Rachel Harris-Huffman is a New Mexico transplant from the small industrial town of Bradford, Pennsylvania. After graduating from Edinboro University of Pennsylvania with a BFA in Fine Arts & Crafts, Rachel moved to Albuquerque, New Mexico, where she pursued additional studies in Arts Management at the University of New Mexico. In addition to her studies in fine art, Rachel has a degree in Geographic Information Technology, and has worked in transportation and urban planning, and land surveying. Her interest and studies in geography, geology, land use and ownership, and surveying have a visual and conceptual impact on her work.
Rachel’s work is distinguished by its bold use of color and pattern. She works in a variety of media and arenas including drawing, painting, photography, collage, printmaking, and public art.
She has professional experience working in the arts as the Co-Founder/Coordinator of Harvest Community Supported Art, Board Secretary for OFFCenter Community Arts Project, a Curriculum Consultant for University of New Mexico’s Fine Arts Program, Curator of Pacific Exhibits micro-gallery, and she is currently the Outreach and Education Coordinator for City of Albuquerque Public Art Urban Enhancement Division. She also has experience working in art galleries, cartography, graphic design, and interior decoration.

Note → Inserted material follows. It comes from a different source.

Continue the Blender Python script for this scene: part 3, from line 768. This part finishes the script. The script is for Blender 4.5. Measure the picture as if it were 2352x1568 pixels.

Rachel’s artwork has been exhibited throughout the United States, and she has pieces in the permanent collections of the City of Albuquerque and the Chincoteague Bay Field Station, as well as those of a private collectors.
Artist Statement - Rock Collection
My Rock Collection is a series of intensely colorful, abstract, 2D mixed-media drawings and paintings on paper. It is about toying with the idea of collecting precious objects, and questioning what makes an object precious. I like to think of these paintings as “instant artifacts.” Rather than antique finds, family heirlooms, or rocks and gems found by digging and mining, these rocks are created immediately (geologically speaking) in 2D, and hung in "display boxes" (frames) like specimens. These works are created by painting with watercolor and ink on Yupo, allowing the pigments to bleed and dribble as they will (my approximation of geologic deposition), and then they are cut and shaped (like one might a gem), into pleasing forms. The Yupo paintings are then adhered to acrylic on paper backings, and shadows are "cast" in graphite.
I loved to collect things as a child, from rocks, to shells, to spider webs (by rolling them up and keeping them in a lunchbox). I still can’t resist an interesting rock, shell, or seedpod. I think the impulse to collect is an innately human thing. We all have a thing that we like to pick up, but why? To demonstrate status, to preserve memories of a bygone time, because of emotional attachment, for the thrill of the chase, or some other reason. These paintings are about removing as many of these conditions as possible, and asking, what is the value of the things we collect, and if they don’t have history or personal meaning, does that make them less valuable.